Eddie Izzard, a British comedian, tells the story of African American worship experiences he has had in comparison to the Anglican worship that he was born and raised in. He shares the historic plight of African American persons. Slavery. No civil rights. Sharecropping. Segregation. Poverty. And yet, he says, enter a black church and you will be overcome with the celebratory, joyful nature of the singing and the worship. He then describes the folks where he came from. Some of the wealthiest, most blessed people in the world. Very little to complain about. Yet, when they sing, “How Great Thou Art!” it is drab and passionless, like they are sleep worshipping (demonstrate). Let it not be so with us, let us not only have a joyful perspective. Let our joyful attitude be shared with those around us at worship, in the workplace, and even in our homes. As we give word to our joy, our joy is multiplied.
When we experience and live joy, it exudes from us. And often we gain that overflowing joy by praying the psalms and praying our joy together.
Finally, though, praying our Joy gives us POWER to deal with difficult circumstances and other difficult emotions.

In the movie Inside Out, Joy begins by trying to overpower the other emotions in the little girls mind by taking over everything. But the joy that the girl was experiencing with shallow and immature.

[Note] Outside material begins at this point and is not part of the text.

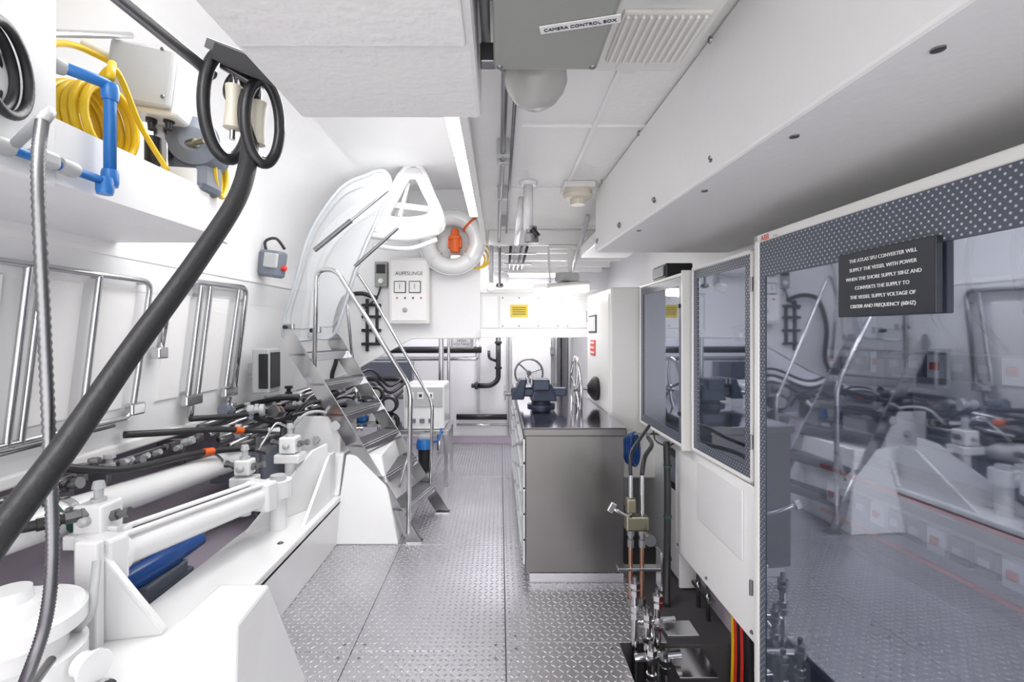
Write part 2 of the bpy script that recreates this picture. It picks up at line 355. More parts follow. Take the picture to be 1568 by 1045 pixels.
b=B('monitor_box'); b.box((1.03,3.0,1.888),(1.2,3.25,1.985),BLK,.01); b.box((1.02,3.02,1.905),(1.03,3.23,1.97),GRP,.003); b.done()
b=B('hydraulic_control_cabinet'); b.box((.80,3.49,.5),(1.5,4.4,1.88),CAB,.012)
b.box((.792,3.53,.54),(.802,4.36,1.84),CAB,.004)
b.box((.785,3.95,1.55),(.793,4.28,1.70),INK,.001)
for i in range(4): b.box((.782,3.98+i*.075,1.565),(.786,4.035+i*.075,1.685),PAP,0)
b.box((.785,4.0,1.36),(.793,4.2,1.49),RED,.001)
for z in (1.38,1.42,1.46): b.box((.782,4.02,z),(.786,4.18,z+.012),PAP,0)
b.lathe((.795,3.9,1.10),(-1,0,0),[(0,.09),(.03,.1),(.05,.085),(.07,.06),(.09,.03)],BLK,24)
b.cyl((.72,3.9,1.1),(.6,3.9,1.1),.014,ST); wheel(b,(.615,3.9,1.10),(-1,0,0),.25,.016,ST,5)
for z in (.7,1.7): b.cyl((.795,4.37,z-.05),(.795,4.37,z+.05),.012,ST)
b.done()
b=B('trim_cabinet_base'); b.box((1.07,2.0,.24),(1.1,2.95,.90),WH,.006); b.box((1.09,2.93,.0),(1.5,2.95,.90),WH,.004)
b.box((1.062,2.12,.55),(1.07,2.6,.86),GW,.004)
b.box((1.2,1.98,-.05),(1.22,2.95,.3),LAV,0)
for y in (2.05,2.5,2.9): b.bolt((1.07,y,.28),(-1,0,0),.006,STD)
b.done()
b=B('trim_lower_panel'); b.box((1.12,2.95,0),(1.15,5.0,.95),WHW,.004); b.box((1.108,3.0,.55),(1.121,3.2,.8),BLK,.004); b.box((1.1,3.03,.6),(1.11,3.17,.76),GRP,.003); b.done()
b=B('cable_bundle')
for i,(m,dy) in enumerate([(YEL,0),(RED,-.03),(BLK,-.06),(RED,-.09),(BLK,-.12),(DK,-.15)]):
    b.tube(catmull([(1.13,2.35+dy,.42),(1.13,2.34+dy,.25),(1.14,2.35+dy,0),(1.12,2.33+dy,-.3)],6),.014,m)
b.box((1.11,2.15,.2),(1.155,2.39,.22),ST,.003)
b.done()
b=B('valve_pipework')
for x,y in ((.69,2.55),(.75,2.55)):
    b.cyl((x,y,.43),(x,y,.12),.011,COP); b.cyl((x,y,.80),(x,y,.55),.011,ST)
    b.lathe((x,y,.42),(0,0,1),[(0,.018),(.04,.018),(.041,.013),(.06,.013),(.061,.02),(.09,.02)],STD,6,False)
    b.lathe((x,y,.10),(0,0,1),[(0,.02),(.05,.02)],STD,6,False)
b.obox((.72,2.55,.55),(.12,.06,.08),BRS,bev=.01); b.obox((.69,2.55,.64),(.05,.05,.08),BRS,bev=.01)
b.tube(fillet([(.68,2.5,.6),(.64,2.46,.62),(.56,2.40,.68)],.02),.008,ST); b.obox((.555,2.395,.685),(.03,.02,.05),ST,(0,.5,0))
b.lathe((.76,2.5,.5),(0,-1,0),[(0,.02),(.05,.02),(.052,.03),(.065,.03)],STD,16)
b.tube(catmull([(.69,2.55,.8),(.70,2.58,.9),(.80,2.75,.95),(.88,2.85,1.0)],6),.010,DK)
b.tube(catmull([(.75,2.55,.8),(.78,2.6,.88),(.88,2.8,.9),(.95,3.1,.88)],6),.012,DK)
b.box((.62,2.53,.3),(.85,2.58,.315),ST,.002); b.box((.84,2.52,.2),(.85,2.6,.4),ST,.002)
for i,(x,y,z) in enumerate([(.66,2.36,.30),(.715,2.34,.16),(.77,2.36,.24),(.69,2.2,.08),(.76,2.22,.02)]):
    b.cyl((x,y,z),(x,y,-.3),.017,ST)
    for zz in (z-.03,z-.14): b.lathe((x,y,zz),(0,0,1),[(0,.024),(.025,.024),(.026,.018),(.035,.018),(.036,.025),(.06,.025)],ST,6,False)
    b.lathe((x,y,z),(0,0,1),[(0,.02),(.02,.02),(.03,.012),(.06,.012)],STD,12)
b.tube(fillet([(.69,2.55,.12),(.69,2.42,.06),(.66,2.36,.02)],.04),.012,ST); b.tube(fillet([(.75,2.55,.12),(.76,2.45,.05),(.77,2.36,.0)],.04),.012,ST)
b.cyl((.64,2.3,.0),(.86,2.3,.02),.02,ST); b.cyl((.66,2.36,.14),(.86,2.38,.14),.015,ST)
b.box((.82,2.2,-.03),(1.0,2.45,-.02),ST,.002); b.box((.80,2.3,.1),(.95,2.42,.11),ST,.002); b.box((.62,2.18,-.12),(.9,2.22,-.1),STD,.002)
b.done()
b=B('rubber_hose'); b.tube(catmull([(1.0,2.9,.895),(1.0,2.88,.6),(.99,2.86,.2),(.95,2.75,-.005)],8),.02,DK)
for z in (.75,.45,.2): b.lathe((1.0,2.88,z),(0,0,1),[(0,.024),(.012,.024)],GRN,16)
b.done()
b=B('blue_cable_coil')
for i in range(4): b.torus((.85+.015*i,3.2,.78),(1,-.6,.1),.09+.006*i,.008,DBL)
b.cyl((.87,3.2,.88),(1.12,3.2,.88),.008,ST); b.done()
b=B('steel_conduit')
for x,y in ((1.13,2.75),(1.13,2.62)): b.tube([(x,y,.9),(x,y,.24),(x,y,-.01)],.012,ST)
b.box((1.11,2.58,.1),(1.15,2.8,.12),ST,.002); b.done()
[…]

In the end of the movie, the character of Joy learns that she can have experiences and memories that combine sadness or fear with joy, instead of denying other emotions and denying difficulties, we can find joy even through the difficult moments.

Verse 19 talks about finding joy in the fearful circumstances of possible death or possible famine.

When we gain perspective we realize our circumstances of the moment need not define our attitude. We find that even as we face hard times, that we can at the same time experience the goodness of God. We find unexpected graces in undesirable circumstances. And that brings enduring joy, as we stay connected to the Savior, and he sees us through.

Joy is deeper than happiness. It is an attitude that knows that we can live with a hopeful confidence that all things will be well because we serve a good God who works all things together for those who love him and are called according to his purpose. It is a positive grace that endures even through the bad times, and being honest about the bad times, because we know whose we are, and we know that in the end, and even now, we have victory through the power of the resurrection of Christ.
So live joyfully my friends. And pray with joy as you pray through the Psalms, because as the old hymn goes, you know who holds the future, and you know who holds your hand. Amen.